** BEGIN Information supplied **

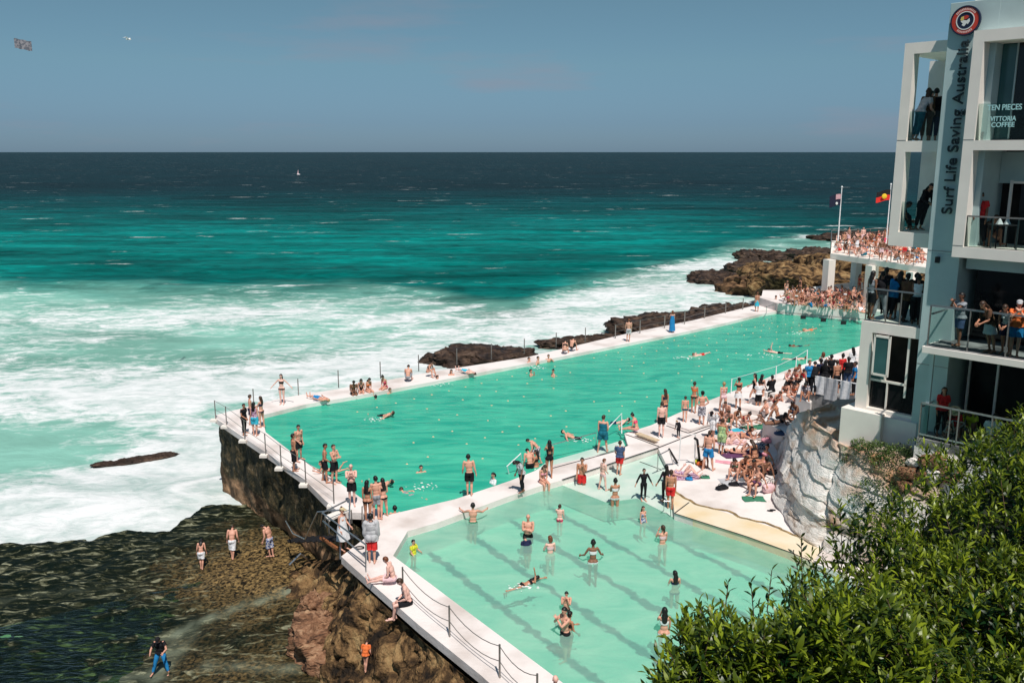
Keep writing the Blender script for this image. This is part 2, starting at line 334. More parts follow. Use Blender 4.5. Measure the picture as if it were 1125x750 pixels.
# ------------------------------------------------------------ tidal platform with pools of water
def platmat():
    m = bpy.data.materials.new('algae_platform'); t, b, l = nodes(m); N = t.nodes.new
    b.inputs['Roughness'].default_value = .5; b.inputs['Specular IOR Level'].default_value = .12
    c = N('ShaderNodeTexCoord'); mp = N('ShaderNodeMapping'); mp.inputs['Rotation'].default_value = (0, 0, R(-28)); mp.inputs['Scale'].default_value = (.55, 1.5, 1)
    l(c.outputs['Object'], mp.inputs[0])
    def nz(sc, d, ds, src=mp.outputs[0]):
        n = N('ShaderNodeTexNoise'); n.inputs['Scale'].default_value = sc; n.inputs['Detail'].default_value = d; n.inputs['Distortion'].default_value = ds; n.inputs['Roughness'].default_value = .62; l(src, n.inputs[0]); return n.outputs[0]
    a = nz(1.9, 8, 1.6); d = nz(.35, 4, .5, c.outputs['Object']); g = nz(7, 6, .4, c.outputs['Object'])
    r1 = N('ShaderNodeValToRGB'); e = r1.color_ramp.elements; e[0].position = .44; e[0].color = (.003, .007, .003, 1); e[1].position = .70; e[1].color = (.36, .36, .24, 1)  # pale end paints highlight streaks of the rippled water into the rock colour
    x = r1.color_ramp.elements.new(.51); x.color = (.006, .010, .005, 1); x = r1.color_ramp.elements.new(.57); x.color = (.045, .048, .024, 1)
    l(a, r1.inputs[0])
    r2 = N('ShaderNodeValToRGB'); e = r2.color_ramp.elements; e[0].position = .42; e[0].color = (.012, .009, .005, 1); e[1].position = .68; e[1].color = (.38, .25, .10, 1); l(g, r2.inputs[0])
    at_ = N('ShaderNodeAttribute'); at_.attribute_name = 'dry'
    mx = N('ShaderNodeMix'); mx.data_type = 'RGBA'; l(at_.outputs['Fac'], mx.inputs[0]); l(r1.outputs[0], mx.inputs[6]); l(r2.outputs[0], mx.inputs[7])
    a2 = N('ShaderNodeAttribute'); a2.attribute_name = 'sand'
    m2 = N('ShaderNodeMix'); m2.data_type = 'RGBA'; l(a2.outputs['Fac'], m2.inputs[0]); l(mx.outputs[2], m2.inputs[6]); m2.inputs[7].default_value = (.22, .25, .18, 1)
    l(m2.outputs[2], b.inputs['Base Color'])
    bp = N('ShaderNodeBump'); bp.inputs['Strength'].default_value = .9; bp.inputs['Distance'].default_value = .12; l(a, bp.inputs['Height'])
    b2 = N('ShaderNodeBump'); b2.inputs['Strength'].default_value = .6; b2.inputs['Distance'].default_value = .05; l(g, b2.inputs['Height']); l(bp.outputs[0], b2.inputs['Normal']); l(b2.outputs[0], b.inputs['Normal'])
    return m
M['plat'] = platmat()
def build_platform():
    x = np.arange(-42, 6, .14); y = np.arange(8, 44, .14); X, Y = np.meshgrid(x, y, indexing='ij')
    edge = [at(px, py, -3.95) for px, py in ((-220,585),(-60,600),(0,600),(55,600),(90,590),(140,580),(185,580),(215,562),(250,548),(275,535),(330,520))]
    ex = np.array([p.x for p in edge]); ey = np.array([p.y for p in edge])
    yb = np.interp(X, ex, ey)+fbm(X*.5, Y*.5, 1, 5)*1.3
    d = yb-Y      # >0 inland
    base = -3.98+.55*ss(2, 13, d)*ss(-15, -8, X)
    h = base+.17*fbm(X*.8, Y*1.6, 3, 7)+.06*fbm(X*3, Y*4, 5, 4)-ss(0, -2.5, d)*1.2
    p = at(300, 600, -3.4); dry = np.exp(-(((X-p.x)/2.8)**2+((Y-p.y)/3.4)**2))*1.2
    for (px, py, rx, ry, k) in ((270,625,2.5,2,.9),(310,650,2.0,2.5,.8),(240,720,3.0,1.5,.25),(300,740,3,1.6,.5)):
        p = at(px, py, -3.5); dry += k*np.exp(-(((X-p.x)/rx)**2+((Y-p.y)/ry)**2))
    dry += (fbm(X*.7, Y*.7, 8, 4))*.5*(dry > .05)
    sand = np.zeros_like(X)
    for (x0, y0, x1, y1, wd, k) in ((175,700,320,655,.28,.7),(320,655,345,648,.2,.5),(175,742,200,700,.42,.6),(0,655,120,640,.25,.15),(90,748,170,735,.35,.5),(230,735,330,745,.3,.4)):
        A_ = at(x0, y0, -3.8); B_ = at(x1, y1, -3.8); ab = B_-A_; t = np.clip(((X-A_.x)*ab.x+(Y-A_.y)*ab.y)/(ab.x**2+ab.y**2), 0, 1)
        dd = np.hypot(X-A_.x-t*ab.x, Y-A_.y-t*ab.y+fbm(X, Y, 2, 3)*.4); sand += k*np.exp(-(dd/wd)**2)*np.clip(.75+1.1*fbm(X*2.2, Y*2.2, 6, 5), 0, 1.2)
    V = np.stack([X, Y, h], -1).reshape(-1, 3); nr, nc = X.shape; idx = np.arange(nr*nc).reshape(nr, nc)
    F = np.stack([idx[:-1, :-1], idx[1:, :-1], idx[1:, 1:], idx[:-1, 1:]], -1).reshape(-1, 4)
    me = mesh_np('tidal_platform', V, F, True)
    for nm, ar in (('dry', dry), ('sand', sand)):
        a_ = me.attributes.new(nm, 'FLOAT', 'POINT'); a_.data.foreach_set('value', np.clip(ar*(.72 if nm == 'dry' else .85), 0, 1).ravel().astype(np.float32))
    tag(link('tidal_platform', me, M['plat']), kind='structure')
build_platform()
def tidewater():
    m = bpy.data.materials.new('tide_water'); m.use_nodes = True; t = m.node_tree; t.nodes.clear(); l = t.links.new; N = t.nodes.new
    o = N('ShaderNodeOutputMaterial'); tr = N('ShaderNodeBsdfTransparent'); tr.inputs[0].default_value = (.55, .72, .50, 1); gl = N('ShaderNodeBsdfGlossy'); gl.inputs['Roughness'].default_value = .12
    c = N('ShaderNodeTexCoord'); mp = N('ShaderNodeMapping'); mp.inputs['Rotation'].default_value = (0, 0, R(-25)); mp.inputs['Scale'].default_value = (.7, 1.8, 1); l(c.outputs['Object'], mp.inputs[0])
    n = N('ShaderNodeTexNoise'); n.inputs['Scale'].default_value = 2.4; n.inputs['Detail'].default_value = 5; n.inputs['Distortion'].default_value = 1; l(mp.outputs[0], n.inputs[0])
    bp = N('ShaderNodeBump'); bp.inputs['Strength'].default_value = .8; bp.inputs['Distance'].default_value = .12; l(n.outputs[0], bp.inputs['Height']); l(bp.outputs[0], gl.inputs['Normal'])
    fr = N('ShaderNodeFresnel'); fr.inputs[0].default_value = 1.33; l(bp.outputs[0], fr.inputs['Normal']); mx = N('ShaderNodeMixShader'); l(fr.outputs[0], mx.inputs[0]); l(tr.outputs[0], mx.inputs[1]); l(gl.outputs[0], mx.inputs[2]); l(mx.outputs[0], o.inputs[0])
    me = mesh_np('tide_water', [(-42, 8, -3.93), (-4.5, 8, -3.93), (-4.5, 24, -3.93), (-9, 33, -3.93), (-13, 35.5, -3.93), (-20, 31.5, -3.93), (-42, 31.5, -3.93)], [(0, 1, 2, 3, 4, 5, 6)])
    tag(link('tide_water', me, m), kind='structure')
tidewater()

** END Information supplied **

## Request
Print the complete listing exactly as it stands, without its pictures.

## The solution
Keep writing the Blender script for this image. This is part 2, starting at line 334. More parts follow. Use Blender 4.5. Measure the picture as if it were 1125x750 pixels.
# ------------------------------------------------------------ tidal platform with pools of water
def platmat():
    m = bpy.data.materials.new('algae_platform'); t, b, l = nodes(m); N = t.nodes.new
    b.inputs['Roughness'].default_value = .5; b.inputs['Specular IOR Level'].default_value = .12
    c = N('ShaderNodeTexCoord'); mp = N('ShaderNodeMapping'); mp.inputs['Rotation'].default_value = (0, 0, R(-28)); mp.inputs['Scale'].default_value = (.55, 1.5, 1)
    l(c.outputs['Object'], mp.inputs[0])
    def nz(sc, d, ds, src=mp.outputs[0]):
        n = N('ShaderNodeTexNoise'); n.inputs['Scale'].default_value = sc; n.inputs['Detail'].default_value = d; n.inputs['Distortion'].default_value = ds; n.inputs['Roughness'].default_value = .62; l(src, n.inputs[0]); return n.outputs[0]
    a = nz(1.9, 8, 1.6); d = nz(.35, 4, .5, c.outputs['Object']); g = nz(7, 6, .4, c.outputs['Object'])
    r1 = N('ShaderNodeValToRGB'); e = r1.color_ramp.elements; e[0].position = .44; e[0].color = (.003, .007, .003, 1); e[1].position = .70; e[1].color = (.36, .36, .24, 1)  # pale end paints highlight streaks of the rippled water into the rock colour
    x = r1.color_ramp.elements.new(.51); x.color = (.006, .010, .005, 1); x = r1.color_ramp.elements.new(.57); x.color = (.045, .048, .024, 1)
    l(a, r1.inputs[0])
    r2 = N('ShaderNodeValToRGB'); e = r2.color_ramp.elements; e[0].position = .42; e[0].color = (.012, .009, .005, 1); e[1].position = .68; e[1].color = (.38, .25, .10, 1); l(g, r2.inputs[0])
    at_ = N('ShaderNodeAttribute'); at_.attribute_name = 'dry'
    mx = N('ShaderNodeMix'); mx.data_type = 'RGBA'; l(at_.outputs['Fac'], mx.inputs[0]); l(r1.outputs[0], mx.inputs[6]); l(r2.outputs[0], mx.inputs[7])
    a2 = N('ShaderNodeAttribute'); a2.attribute_name = 'sand'
    m2 = N('ShaderNodeMix'); m2.data_type = 'RGBA'; l(a2.outputs['Fac'], m2.inputs[0]); l(mx.outputs[2], m2.inputs[6]); m2.inputs[7].default_value = (.22, .25, .18, 1)
    l(m2.outputs[2], b.inputs['Base Color'])
    bp = N('ShaderNodeBump'); bp.inputs['Strength'].default_value = .9; bp.inputs['Distance'].default_value = .12; l(a, bp.inputs['Height'])
    b2 = N('ShaderNodeBump'); b2.inputs['Strength'].default_value = .6; b2.inputs['Distance'].default_value = .05; l(g, b2.inputs['Height']); l(bp.outputs[0], b2.inputs['Normal']); l(b2.outputs[0], b.inputs['Normal'])
    return m
M['plat'] = platmat()
def build_platform():
    x = np.arange(-42, 6, .14); y = np.arange(8, 44, .14); X, Y = np.meshgrid(x, y, indexing='ij')
    edge = [at(px, py, -3.95) for px, py in ((-220,585),(-60,600),(0,600),(55,600),(90,590),(140,580),(185,580),(215,562),(250,548),(275,535),(330,520))]
    ex = np.array([p.x for p in edge]); ey = np.array([p.y for p in edge])
    yb = np.interp(X, ex, ey)+fbm(X*.5, Y*.5, 1, 5)*1.3
    d = yb-Y      # >0 inland
    base = -3.98+.55*ss(2, 13, d)*ss(-15, -8, X)
    h = base+.17*fbm(X*.8, Y*1.6, 3, 7)+.06*fbm(X*3, Y*4, 5, 4)-ss(0, -2.5, d)*1.2
    p = at(300, 600, -3.4); dry = np.exp(-(((X-p.x)/2.8)**2+((Y-p.y)/3.4)**2))*1.2
    for (px, py, rx, ry, k) in ((270,625,2.5,2,.9),(310,650,2.0,2.5,.8),(240,720,3.0,1.5,.25),(300,740,3,1.6,.5)):
        p = at(px, py, -3.5); dry += k*np.exp(-(((X-p.x)/rx)**2+((Y-p.y)/ry)**2))
    dry += (fbm(X*.7, Y*.7, 8, 4))*.5*(dry > .05)
    sand = np.zeros_like(X)
    for (x0, y0, x1, y1, wd, k) in ((175,700,320,655,.28,.7),(320,655,345,648,.2,.5),(175,742,200,700,.42,.6),(0,655,120,640,.25,.15),(90,748,170,735,.35,.5),(230,735,330,745,.3,.4)):
        A_ = at(x0, y0, -3.8); B_ = at(x1, y1, -3.8); ab = B_-A_; t = np.clip(((X-A_.x)*ab.x+(Y-A_.y)*ab.y)/(ab.x**2+ab.y**2), 0, 1)
        dd = np.hypot(X-A_.x-t*ab.x, Y-A_.y-t*ab.y+fbm(X, Y, 2, 3)*.4); sand += k*np.exp(-(dd/wd)**2)*np.clip(.75+1.1*fbm(X*2.2, Y*2.2, 6, 5), 0, 1.2)
    V = np.stack([X, Y, h], -1).reshape(-1, 3); nr, nc = X.shape; idx = np.arange(nr*nc).reshape(nr, nc)
    F = np.stack([idx[:-1, :-1], idx[1:, :-1], idx[1:, 1:], idx[:-1, 1:]], -1).reshape(-1, 4)
    me = mesh_np('tidal_platform', V, F, True)
    for nm, ar in (('dry', dry), ('sand', sand)):
        a_ = me.attributes.new(nm, 'FLOAT', 'POINT'); a_.data.foreach_set('value', np.clip(ar*(.72 if nm == 'dry' else .85), 0, 1).ravel().astype(np.float32))
    tag(link('tidal_platform', me, M['plat']), kind='structure')
build_platform()
def tidewater():
    m = bpy.data.materials.new('tide_water'); m.use_nodes = True; t = m.node_tree; t.nodes.clear(); l = t.links.new; N = t.nodes.new
    o = N('ShaderNodeOutputMaterial'); tr = N('ShaderNodeBsdfTransparent'); tr.inputs[0].default_value = (.55, .72, .50, 1); gl = N('ShaderNodeBsdfGlossy'); gl.inputs['Roughness'].default_value = .12
    c = N('ShaderNodeTexCoord'); mp = N('ShaderNodeMapping'); mp.inputs['Rotation'].default_value = (0, 0, R(-25)); mp.inputs['Scale'].default_value = (.7, 1.8, 1); l(c.outputs['Object'], mp.inputs[0])
    n = N('ShaderNodeTexNoise'); n.inputs['Scale'].default_value = 2.4; n.inputs['Detail'].default_value = 5; n.inputs['Distortion'].default_value = 1; l(mp.outputs[0], n.inputs[0])
    bp = N('ShaderNodeBump'); bp.inputs['Strength'].default_value = .8; bp.inputs['Distance'].default_value = .12; l(n.outputs[0], bp.inputs['Height']); l(bp.outputs[0], gl.inputs['Normal'])
    fr = N('ShaderNodeFresnel'); fr.inputs[0].default_value = 1.33; l(bp.outputs[0], fr.inputs['Normal']); mx = N('ShaderNodeMixShader'); l(fr.outputs[0], mx.inputs[0]); l(tr.outputs[0], mx.inputs[1]); l(gl.outputs[0], mx.inputs[2]); l(mx.outputs[0], o.inputs[0])
    me = mesh_np('tide_water', [(-42, 8, -3.93), (-4.5, 8, -3.93), (-4.5, 24, -3.93), (-9, 33, -3.93), (-13, 35.5, -3.93), (-20, 31.5, -3.93), (-42, 31.5, -3.93)], [(0, 1, 2, 3, 4, 5, 6)])
    tag(link('tide_water', me, m), kind='structure')
tidewater()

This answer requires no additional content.